Tushar Dhingra (top) specialises in the Jewish Challa, German sourdough and the Pumpernickel bread

In the kitchens of the Salt Water Café in Mumbai, Chef Gresham Fernandes is busy perfecting the recipe before he rolls out the Porcini Mushroom Focaccia and puts it on the shelves. At other times, he purées grapes to serve as starter for the sourdough he bakes once in a while.

Delhi delis

Meanwhile in the Capital, it’s raining breads too and Chef Daniel Koshy is a busy man. The pastry chef at The Chocolate Box has quite a bread menu on offer. The winners in his arsenal are the oven-fresh breads made with imported soya granules and dark rye. Some loaves are spiced up with shredded apples, dark chocolate and black cherries while imported linseed and barley go into others.

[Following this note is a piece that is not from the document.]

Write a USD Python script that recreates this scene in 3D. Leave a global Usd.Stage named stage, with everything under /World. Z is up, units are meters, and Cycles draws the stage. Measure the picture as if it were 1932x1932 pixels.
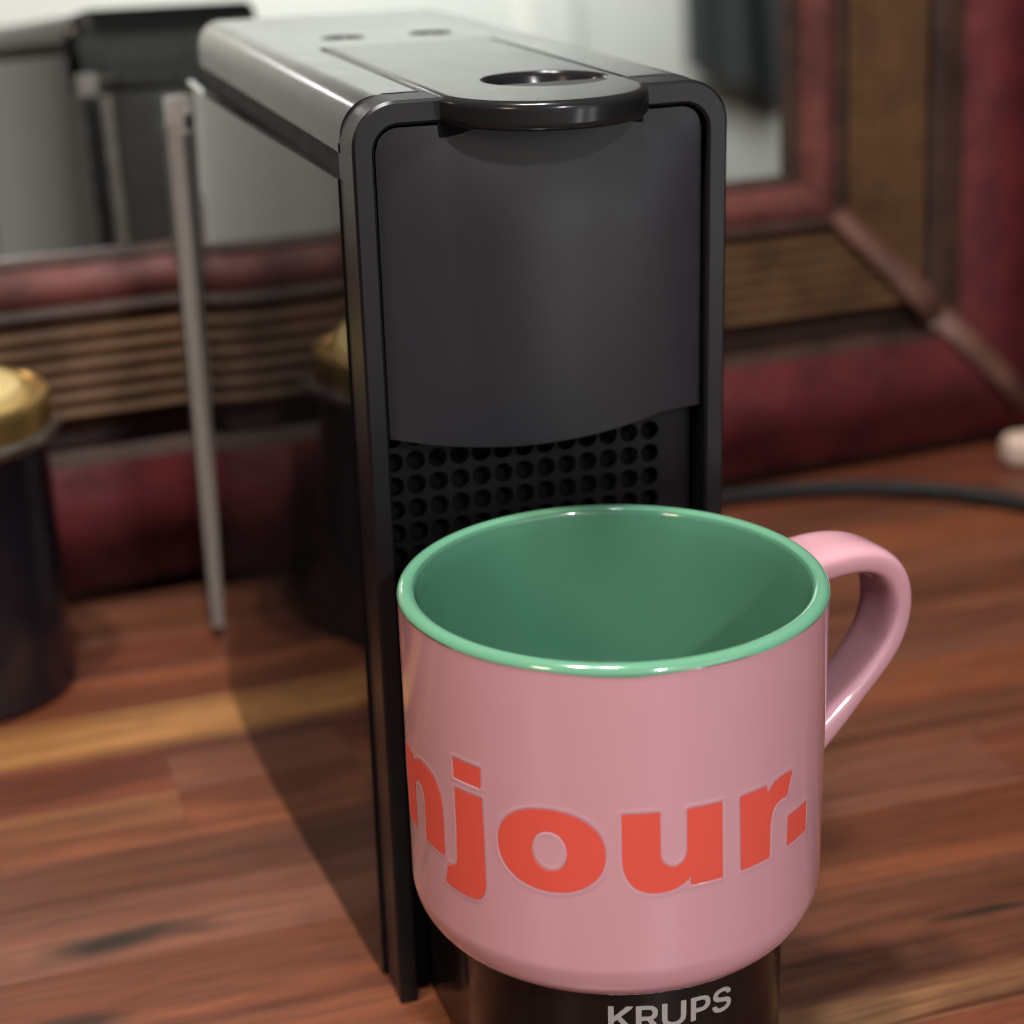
import math
import numpy as np
import trimesh
import shapely
from shapely.geometry import Polygon, Point, box as sbox
from shapely.ops import unary_union
import manifold3d as m3
import usdkit, meshkit
from pxr import Usd, UsdGeom, UsdLux, UsdShade, Gf, Sdf

stage = Usd.Stage.CreateInMemory()
UsdGeom.SetStageUpAxis(stage, 'Z')
UsdGeom.SetStageMetersPerUnit(stage, 1.0)
UsdGeom.Xform.Define(stage, '/World')
UsdGeom.Scope.Define(stage, '/World/Looks')

# ---------------------------------------------------------------- camera
CAM = np.array([-.0844, -.3663, .2639])
YAW, PITCH, ROLL, FPX = .3081, .3528, -.0293, 3438.0
fw = np.array([math.sin(YAW) * math.cos(PITCH), math.cos(YAW) * math.cos(PITCH), -math.sin(PITCH)])
rt = np.cross(fw, [0, 0, 1.]); rt /= np.linalg.norm(rt)
up = np.cross(rt, fw)
rt, up = math.cos(ROLL) * rt + math.sin(ROLL) * up, -math.sin(ROLL) * rt + math.cos(ROLL) * up
cam = UsdGeom.Camera.Define(stage, '/World/camera')
cam.AddTransformOp().Set(Gf.Matrix4d(*[float(x) for x in (*rt, 0, *up, 0, *(-fw), 0, *CAM, 1)]))
cam.CreateHorizontalApertureAttr(36.0)
cam.CreateVerticalApertureAttr(36.0)
cam.CreateFocalLengthAttr(36.0 * FPX / 1932)
cam.CreateFStopAttr(11.0)
cam.CreateFocusDistanceAttr(float((np.array([.0388, -.050, .12]) - CAM) @ fw))
cam.CreateClippingRangeAttr(Gf.Vec2f(.02, 100))
cam.CreateExposureAttr(-0.15)


# ---------------------------------------------------------------- lamps, all out of view
def aim(prim, pos, to):
    pos, to = np.array(pos, float), np.array(to, float)
    z = pos - to; z /= np.linalg.norm(z)
    x = np.cross([0, 0, 1.] if abs(z[2]) < .98 else [0, 1., 0], z); x /= np.linalg.norm(x)
    y = np.cross(z, x)
    UsdGeom.Xformable(prim).AddTransformOp().Set(Gf.Matrix4d(*[float(v) for v in (*x, 0, *y, 0, *z, 0, *pos, 1)]))


def disk(name, pos, to, r, power, col):
    l = UsdLux.DiskLight.Define(stage, '/World/' + name)
    l.CreateRadiusAttr(r); l.CreateIntensityAttr(power / (math.pi * r * r)); l.CreateColorAttr(Gf.Vec3f(*col))
    aim(l, pos, to)


def rect(name, pos, to, w, h, power, col):
    l = UsdLux.RectLight.Define(stage, '/World/' + name)
    l.CreateWidthAttr(w); l.CreateHeightAttr(h); l.CreateIntensityAttr(power / (w * h)); l.CreateColorAttr(Gf.Vec3f(*col))
    aim(l, pos, to)


disk('unseen_ceiling_bulb', (-.26, -.147, 1.48), (.04, -.05, .1), .05, 6.0, (1, .88, .74))  # out of view overhead; warm light on the counter, rim and mug inside
disk('unseen_ceiling_bulb_001', (-.045, -.198, 1.51), (.04, -.05, .1), .05, 5.6, (.95, .97, 1))  # second unseen bulb, cooler, lighting the mug from above
disk('unseen_left_lamp', (-1.05, -.72, .75), (0, 0, .08), .12, 1.7, (1, .74, .54))  # out of view at left; warms that side of the mug and counter
rect('unseen_wall_lamp', (1.0, -1.12, .8), (1.0, -1.6, -.05), .6, .2, 3.1, (.95, 1, .97))  # unseen; brightens the wall that appears in the mirror
rect('unseen_wall_lamp_left', (.25, -1.15, .9), (.25, -1.6, .1), .3, .2, 1.3, (1, .93, .84))  # unseen; lights the left stretch of the mirrored wall
disk('unseen_front_lamp', (.12, -1.12, .78), (.04, 0, .15), .03, 2.7, (1, .95, .99))  # unseen, ahead of the machine; throws the lever's shadow on the panel
rect('unseen_low_light', (.60, -1.45, -.16), (.04, 0, .12), .10, .6, .62, (.97, .97, 1))  # unseen low rectangle of light; gives the front panel its upright sheen
rect('unseen_low_light_001', (1.05, -1.42, -.18), (.04, 0, .12), .22, .6, .6, (.97, .97, 1))  # wider unseen rectangle; lightens the right of the panel and the mug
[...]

The Chocolate Box is not a lone example in the city. Other bakeries are also going all out to woo bread lovers with the smell of freshly baked exotic loaves. Check out The Oberoi Hotel’s revamped patisserie and even Defence Bakery, one of Delhi’s oldest bakeries. You are likely to catch pastry chef Tushar Dhingra experimenting big time with the ingredients.

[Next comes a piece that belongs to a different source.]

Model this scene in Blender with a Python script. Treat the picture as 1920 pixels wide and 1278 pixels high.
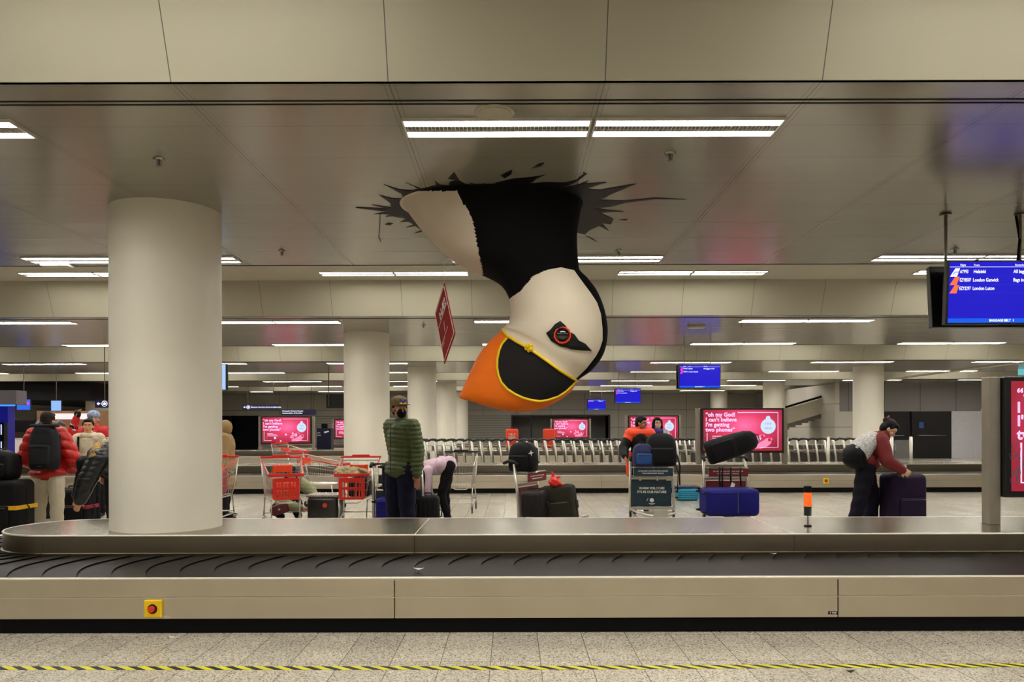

The dough puncher in Dhingra makes him turn out the Pumpernickel bread, a German bread traditionally made with coarsely ground rye, the German sourdough and the Jewish Challa (pronounced ‘halla’) which is known for its braided shape. He says: “The idea of the Jewish braided bread came from a customer who suggested we start making it. We make it rich with eggs, therefore it has a light, airy texture and further we give it an egg wash for a nice shine.”

At the Indigo Deli, Chef Jaideep Mukherjee flavours breads with ingredients like Nilgiri vanilla and Myers’s rum

You could walk in to Bread Talk, a Singapore-based chain that is doing brisk business in Delhi, Mumbai, Bangalore and Hyderabad. The price for its Earthquake Cheese Toast goes up to Rs 130 for a loaf. Says Uday Kiran, operations and HR manager, Bread Talk India: “Heat it, slice it and just watch the cheese drip off.”

BREAD TALK

• The hallmark of a good bread can be gauged by how thin the dough is. “You should be able to read a newspaper through it,” says Chef Daniel Koshy of The Chocolate Box.

• Baking bread without yeast — as it is at Theobroma — is a challenge, but then the breads are organic. The Messmans make do with a yeast-free starter.

• If you are a die-hard dieter, worry not. Some of these breads will fit into your diet plan. A tip from Koshy: look for very hi-fibre breads such as German health breads that have five to eight grams of fibre per slice, which is almost as much fibre as there is in a bowl of cereal.